ですから、1985年までに型式認定を受けたバイクは騒音規制の対象となっていないので、極論すればどれだけ音が大きくても良いということになります。

とはいえ、これみよがしにうるさいバイクが車検に来れば検査官も何らかの対応を検討するかもしれませんので、極端にうるさくなければ大丈夫という程度に捉えておくのが良いでしょう。

バイクのマフラーは排出ガスにも要注意

バイクのマフラーについて考慮するべきは音量だけでは有りません。

もうひとつ、クリアしなければいけない規制が二輪車排出ガス規制です。

平成11年二輪車排出ガス規制により、新型型式登録車ならば1998年10月1日以降に生産されたバイク、同一型式継続生産車ならば1999年9月1日以降に生産されたバイクが規制の対象となります。

この規制により、新車出荷時にマフラーに触媒が設置されているバイクは基本的にマフラーのリプレイスが禁止されました。

これに対し、jmcaは公的機関による証明を受けた騒音、排気ガスに関する数値を用いてリプレイスマフラーの認定を行い、公道使用可能なマフラーが販売されていました。

それ以降も新たな規制がありましたが、平成24年25年排ガス試験方法の変更により、平成24年10月1日以降に型式認定を受けたバイクは、その触媒装置を変更したときには、車検の際にWMTCモード排ガス試験成績書(いわゆるガスレポ)の提示が必要となりました。

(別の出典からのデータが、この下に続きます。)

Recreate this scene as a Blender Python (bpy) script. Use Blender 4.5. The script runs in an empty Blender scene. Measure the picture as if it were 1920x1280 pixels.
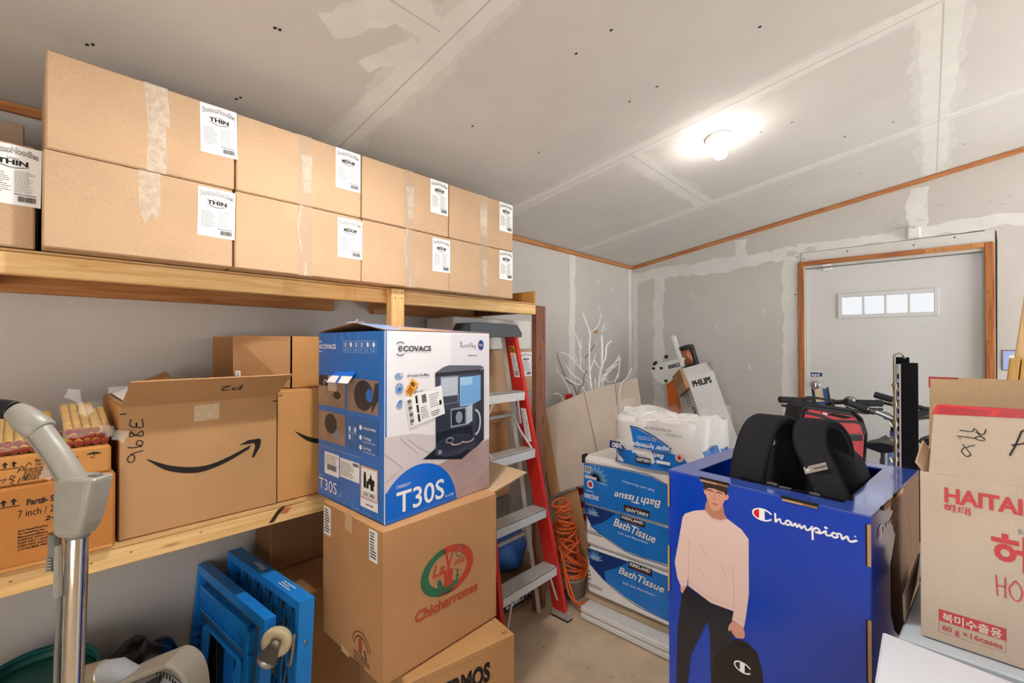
import bpy, math, random
from math import sin, cos, pi, radians, sqrt
from mathutils import Vector, Matrix
V = Vector
S = bpy.context.scene
COL = S.collection
random.seed(7)

# ---------------------------------------------------------------- camera
cam_data = bpy.data.cameras.new('camera')
cam = bpy.data.objects.new('camera', cam_data)
COL.objects.link(cam)
cam.location = (0, 0, 1.48)
cam.rotation_euler = (radians(90.45), 0, radians(42.78))
cam_data.sensor_width = 36
cam_data.lens = 36 * 845 / 1920
cam_data.clip_start = 0.02
S.camera = cam

# ---------------------------------------------------------------- world, lights, exposure
W = bpy.data.worlds.new('daylight')
S.world = W
W.use_nodes = True
_bg = W.node_tree.nodes['Background']
_bg.inputs[0].default_value = (0.92, 0.96, 1.0, 1)
_bg.inputs[1].default_value = 0.6
S.view_settings.view_transform = 'Standard'
S.view_settings.look = 'None'
S.view_settings.gamma = 1
S.view_settings.exposure = 0.82

def area(name, loc, target, sx, sy, power, color):
    d = bpy.data.lights.new(name, 'AREA')
    d.shape = 'RECTANGLE'; d.size = sx; d.size_y = sy
    d.energy = power; d.color = color
    o = bpy.data.objects.new(name, d); COL.objects.link(o)
    o.location = loc
    o.rotation_euler = (V(target) - V(loc)).to_track_quat('-Z', 'Y').to_euler()
    return o

# soft daylight through the wide open doorway in the right wall, out of view
area('doorway_daylight', (2.3, 2.75, 1.3), (-0.6, 2.5, 1.6), 1.8, 2.0, 20, (0.9, 0.95, 1.0))
# added fill light behind the camera, set in an opening made for it
area('back_fill_light', (1.15, -2.85, 1.3), (.3, 1.2, 1.2), 1.4, 2.0, 22, (0.97, 0.98, 1.0))
# sun aimed to strike only the added driveway, which bounces light into the room
_sun = bpy.data.lights.new('sun', 'SUN'); _sun.energy = 21; _sun.angle = .01; _sun.color = (1, .99, .97)
_so = bpy.data.objects.new('sun', _sun); COL.objects.link(_so)
_so.rotation_euler = Vector((.28, .5, -.82)).to_track_quat('-Z', 'Y').to_euler()
BULB_POWER = 55.0
LAMP_POWER = 350.0

# ---------------------------------------------------------------- helpers
def lin(h):
    h = h.lstrip('#')
    c = [int(h[i:i + 2], 16) / 255 for i in (0, 2, 4)]
    return tuple(x / 12.92 if x <= .04045 else ((x + .055) / 1.055) ** 2.4 for x in c) + (1,)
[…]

これまでの規制ですと、車検対応のマフラーを使用していれば車検に通っていたのですが、この新たな規制により、装着しているマフラーが車検対応のものであっても、ガスレポが必要になったということです。

ガスレポは車検対応のマフラーを購入すると付属しており、紛失してしまった場合は、再発行できます。

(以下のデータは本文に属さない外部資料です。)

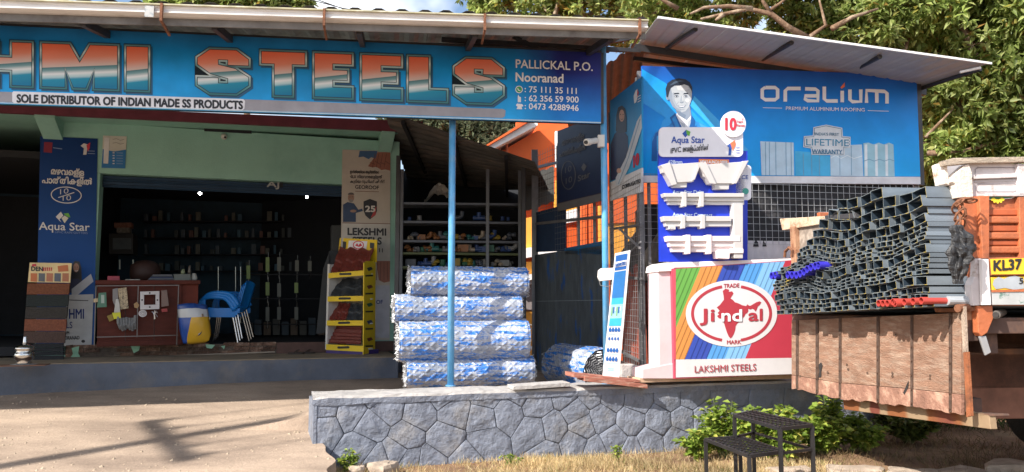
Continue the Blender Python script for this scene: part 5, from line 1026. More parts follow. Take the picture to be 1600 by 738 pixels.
t = thing('steel_pole_samples', 'thin upright polished poles standing behind the blue chairs', 'poles', H(350, 500, -1.4))
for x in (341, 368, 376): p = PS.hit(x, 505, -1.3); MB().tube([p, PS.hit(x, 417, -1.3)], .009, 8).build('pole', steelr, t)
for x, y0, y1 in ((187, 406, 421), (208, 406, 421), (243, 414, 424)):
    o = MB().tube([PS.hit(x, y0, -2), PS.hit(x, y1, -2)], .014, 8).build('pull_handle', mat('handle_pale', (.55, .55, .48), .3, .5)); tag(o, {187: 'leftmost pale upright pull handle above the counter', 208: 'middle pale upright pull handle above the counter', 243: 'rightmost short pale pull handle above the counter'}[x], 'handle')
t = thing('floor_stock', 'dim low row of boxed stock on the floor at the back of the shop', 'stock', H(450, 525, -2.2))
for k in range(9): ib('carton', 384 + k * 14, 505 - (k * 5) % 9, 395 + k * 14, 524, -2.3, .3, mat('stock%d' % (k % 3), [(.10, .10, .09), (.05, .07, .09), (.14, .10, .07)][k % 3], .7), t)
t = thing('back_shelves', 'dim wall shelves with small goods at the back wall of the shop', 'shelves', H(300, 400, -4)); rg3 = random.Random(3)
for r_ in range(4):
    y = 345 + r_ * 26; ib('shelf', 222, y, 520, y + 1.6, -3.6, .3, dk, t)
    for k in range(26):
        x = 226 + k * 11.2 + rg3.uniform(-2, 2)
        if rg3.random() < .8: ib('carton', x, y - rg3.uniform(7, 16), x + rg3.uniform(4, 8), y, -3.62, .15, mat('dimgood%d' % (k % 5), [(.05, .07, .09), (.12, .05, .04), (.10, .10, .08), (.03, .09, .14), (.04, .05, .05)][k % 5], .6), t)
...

対象のバイクをお持ちで、触媒装置を変更している方は車検の際にガスレポの持参をお忘れなきよう、ご注意ください。

まとめ

今回はバイクの車検とマフラーの関係についてご説明してきましたが、ここまでの内容をまとめますと、以下のようになります。

  • バイクのマフラーが車検に通るための基準は車種毎に異なる
  • 平成28年の法改正以前に製造されたバイクならばざっくり94デシベル以下でOK
  • バッフルは溶接やリベット留めで容易に脱着できなければOK
  • マフラーに詰め物をして音量を下げるのはリスクが高い
  • JMCA認定のマフラー以外でも車検には通る
  • 騒音規制以外に排ガス規制にも注意が必要
  • 平成24年10月1日以降に型式認定を受けたバイクが触媒装置を変更した場合、車検でガスレポが必要

騒音や排気ガスの規制は年々厳しさを増してきますが、制度の内容をしっかりと把握した上で、好みのカスタムをしていきたいものですね。

最後までお読みいただきまして、ありがとうございました。